§ Directions
Write out the material exactly, leaving every picture behind.

§ Source material
--

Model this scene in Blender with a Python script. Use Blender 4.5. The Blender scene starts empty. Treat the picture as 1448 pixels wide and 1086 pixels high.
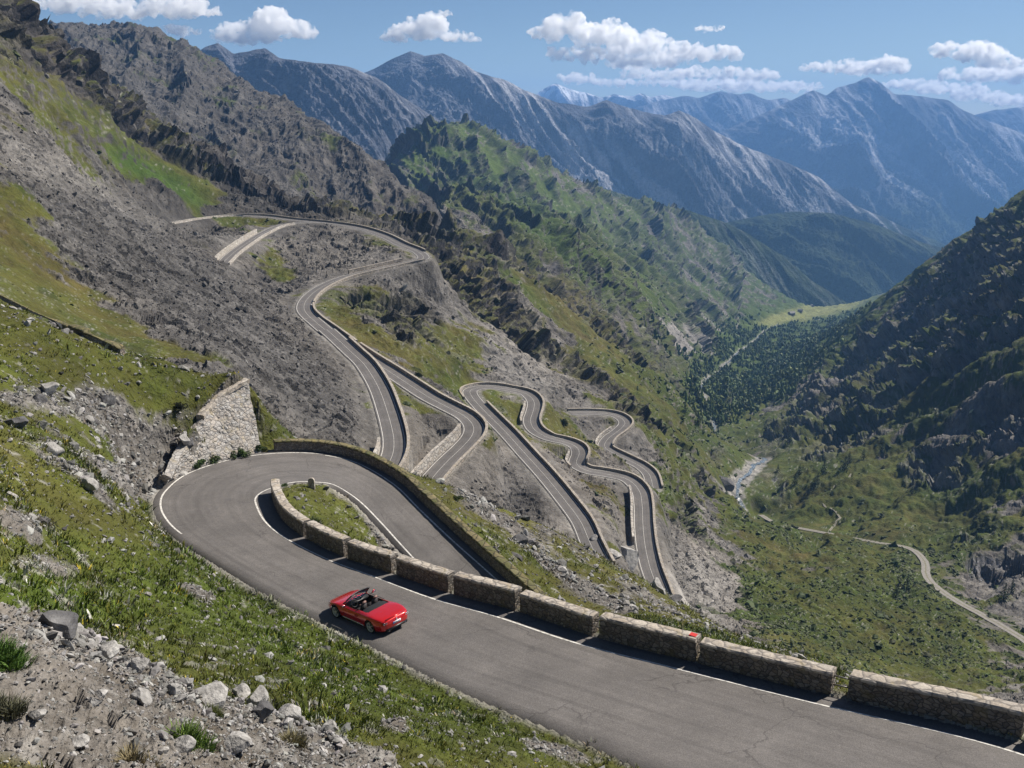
import bpy, bmesh, math, random
import numpy as np
from mathutils import Vector, Matrix
Q = 1.0                      # mesh density
SC = bpy.context.scene
COL = SC.collection
rng = np.random.default_rng(7)
R = math.radians
# ------------------------------------------------------------------ survey: where the camera stands
PITCH = R(16.6); FPX = 1254.0; CU = 724.0; CV = 543.0
cP, sP = math.cos(PITCH), math.sin(PITCH)
def ray(u, v):
    t = (CV - v) / FPX; s = (u - CU) / FPX
    return np.array([s, cP + sP * t, -sP + cP * t])
def at_depth(u, v, d): return ray(u, v) * d
def at_z(u, v, z):
    r = ray(u, v); return r * (z / r[2])
def project(P):
    P = np.asarray(P, dtype=np.float64)
    d = P[..., 1] * cP - P[..., 2] * sP
    w = P[..., 1] * sP + P[..., 2] * cP
    return CU + FPX * P[..., 0] / d, CV - FPX * w / d, d
# ------------------------------------------------------------------ numpy noise
_prm = np.random.default_rng(11).permutation(256).astype(np.int32)
_prm = np.concatenate([_prm, _prm, _prm])
_g = np.random.default_rng(5).normal(size=(256, 3)).astype(np.float32)
_g /= np.linalg.norm(_g, axis=1, keepdims=True)
def perlin(x, y, z):
    x = np.asarray(x, np.float32); y = np.asarray(y, np.float32); z = np.asarray(z, np.float32)
    x, y, z = np.broadcast_arrays(x, y, z)
    xf = np.floor(x); yf = np.floor(y); zf = np.floor(z)
    xi = xf.astype(np.int32) & 255; yi = yf.astype(np.int32) & 255; zi = zf.astype(np.int32) & 255
    x = x - xf; y = y - yf; z = z - zf
    u = x * x * x * (x * (x * 6 - 15) + 10); v = y * y * y * (y * (y * 6 - 15) + 10); w = z * z * z * (z * (z * 6 - 15) + 10)
    def gr(dx, dy, dz):
        h = _prm[_prm[_prm[xi + dx] + yi + dy] + zi + dz]
        g = _g[h]
        return g[..., 0] * (x - dx) + g[..., 1] * (y - dy) + g[..., 2] * (z - dz)
    def mixx(dy, dz):
        a = gr(0, dy, dz); return a + u * (gr(1, dy, dz) - a)
    a0 = mixx(0, 0); a0 = a0 + v * (mixx(1, 0) - a0)
    a1 = mixx(0, 1); a1 = a1 + v * (mixx(1, 1) - a1)
    return (a0 + w * (a1 - a0)) * 1.6
def fbm(x, y, z, octv=4, lac=2.03, gain=0.5):
    s = 0; a = 1.0; n = 0
    for i in range(octv):
        s = s + a * perlin(x + 17.3 * i, y - 9.1 * i, z + 4.7 * i); n += a
        x = x * lac; y = y * lac; z = z * lac; a *= gain
    return s / n
def ridged(x, y, z, octv=4, lac=2.05, gain=0.5):
    s = 0; a = 1.0; n = 0; pr = 1.0
    for i in range(octv):
        r = 1 - np.abs(perlin(x + 31.3 * i, y + 5.1 * i, z - 8.7 * i)) * 1.5
        r = np.clip(r, 0, 1) ** 2
        s = s + a * r * pr; n += a; pr = 0.35 + 0.65 * r
        x = x * lac; y = y * lac; z = z * lac; a *= gain
    return s / n
def worley(x, y, z):
    """distance to the nearest and second nearest feature point, and a random value of the nearest cell"""
    x = np.asarray(x, np.float32); y = np.asarray(y, np.float32); z = np.asarray(z, np.float32)
    xf = np.floor(x).astype(np.int32); yf = np.floor(y).astype(np.int32); zf = np.floor(z).astype(np.int32)
    f1 = np.full(x.shape, 9.0, np.float32); f2 = f1.copy(); cid = np.zeros(x.shape, np.int32)
    for i in (-1, 0, 1):
        for j in (-1, 0, 1):
            for k in (-1, 0, 1):
                cx, cy, cz = xf + i, yf + j, zf + k
                h = _prm[_prm[_prm[cx & 255] + (cy & 255)] + (cz & 255)]
                o = _g[h] * 0.5
                d = (cx + 0.5 + o[..., 0] - x) ** 2 + (cy + 0.5 + o[..., 1] - y) ** 2 + (cz + 0.5 + o[..., 2] - z) ** 2
                nearer = d < f1
                f2 = np.where(nearer, f1, np.minimum(f2, d))
                cid = np.where(nearer, h, cid)
                f1 = np.where(nearer, d, f1)
    return np.sqrt(f1), np.sqrt(f2), cid
def sstep(e0, e1, x):
    t = np.clip((x - e0) / (e1 - e0), 0, 1); return t * t * (3 - 2 * t)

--

§ In response
Model this scene in Blender with a Python script. Use Blender 4.5. The Blender scene starts empty. Treat the picture as 1448 pixels wide and 1086 pixels high.
import bpy, bmesh, math, random
import numpy as np
from mathutils import Vector, Matrix
Q = 1.0                      # mesh density
SC = bpy.context.scene
COL = SC.collection
rng = np.random.default_rng(7)
R = math.radians
# ------------------------------------------------------------------ survey: where the camera stands
PITCH = R(16.6); FPX = 1254.0; CU = 724.0; CV = 543.0
cP, sP = math.cos(PITCH), math.sin(PITCH)
def ray(u, v):
    t = (CV - v) / FPX; s = (u - CU) / FPX
    return np.array([s, cP + sP * t, -sP + cP * t])
def at_depth(u, v, d): return ray(u, v) * d
def at_z(u, v, z):
    r = ray(u, v); return r * (z / r[2])
def project(P):
    P = np.asarray(P, dtype=np.float64)
    d = P[..., 1] * cP - P[..., 2] * sP
    w = P[..., 1] * sP + P[..., 2] * cP
    return CU + FPX * P[..., 0] / d, CV - FPX * w / d, d
# ------------------------------------------------------------------ numpy noise
_prm = np.random.default_rng(11).permutation(256).astype(np.int32)
_prm = np.concatenate([_prm, _prm, _prm])
_g = np.random.default_rng(5).normal(size=(256, 3)).astype(np.float32)
_g /= np.linalg.norm(_g, axis=1, keepdims=True)
def perlin(x, y, z):
    x = np.asarray(x, np.float32); y = np.asarray(y, np.float32); z = np.asarray(z, np.float32)
    x, y, z = np.broadcast_arrays(x, y, z)
    xf = np.floor(x); yf = np.floor(y); zf = np.floor(z)
    xi = xf.astype(np.int32) & 255; yi = yf.astype(np.int32) & 255; zi = zf.astype(np.int32) & 255
    x = x - xf; y = y - yf; z = z - zf
    u = x * x * x * (x * (x * 6 - 15) + 10); v = y * y * y * (y * (y * 6 - 15) + 10); w = z * z * z * (z * (z * 6 - 15) + 10)
    def gr(dx, dy, dz):
        h = _prm[_prm[_prm[xi + dx] + yi + dy] + zi + dz]
        g = _g[h]
        return g[..., 0] * (x - dx) + g[..., 1] * (y - dy) + g[..., 2] * (z - dz)
    def mixx(dy, dz):
        a = gr(0, dy, dz); return a + u * (gr(1, dy, dz) - a)
    a0 = mixx(0, 0); a0 = a0 + v * (mixx(1, 0) - a0)
    a1 = mixx(0, 1); a1 = a1 + v * (mixx(1, 1) - a1)
    return (a0 + w * (a1 - a0)) * 1.6
def fbm(x, y, z, octv=4, lac=2.03, gain=0.5):
    s = 0; a = 1.0; n = 0
    for i in range(octv):
        s = s + a * perlin(x + 17.3 * i, y - 9.1 * i, z + 4.7 * i); n += a
        x = x * lac; y = y * lac; z = z * lac; a *= gain
    return s / n
def ridged(x, y, z, octv=4, lac=2.05, gain=0.5):
    s = 0; a = 1.0; n = 0; pr = 1.0
    for i in range(octv):
        r = 1 - np.abs(perlin(x + 31.3 * i, y + 5.1 * i, z - 8.7 * i)) * 1.5
        r = np.clip(r, 0, 1) ** 2
        s = s + a * r * pr; n += a; pr = 0.35 + 0.65 * r
        x = x * lac; y = y * lac; z = z * lac; a *= gain
    return s / n
def worley(x, y, z):
    """distance to the nearest and second nearest feature point, and a random value of the nearest cell"""
    x = np.asarray(x, np.float32); y = np.asarray(y, np.float32); z = np.asarray(z, np.float32)
    xf = np.floor(x).astype(np.int32); yf = np.floor(y).astype(np.int32); zf = np.floor(z).astype(np.int32)
    f1 = np.full(x.shape, 9.0, np.float32); f2 = f1.copy(); cid = np.zeros(x.shape, np.int32)
    for i in (-1, 0, 1):
        for j in (-1, 0, 1):
            for k in (-1, 0, 1):
                cx, cy, cz = xf + i, yf + j, zf + k
                h = _prm[_prm[_prm[cx & 255] + (cy & 255)] + (cz & 255)]
                o = _g[h] * 0.5
                d = (cx + 0.5 + o[..., 0] - x) ** 2 + (cy + 0.5 + o[..., 1] - y) ** 2 + (cz + 0.5 + o[..., 2] - z) ** 2
                nearer = d < f1
                f2 = np.where(nearer, f1, np.minimum(f2, d))
                cid = np.where(nearer, h, cid)
                f1 = np.where(nearer, d, f1)
    return np.sqrt(f1), np.sqrt(f2), cid
def sstep(e0, e1, x):
    t = np.clip((x - e0) / (e1 - e0), 0, 1); return t * t * (3 - 2 * t)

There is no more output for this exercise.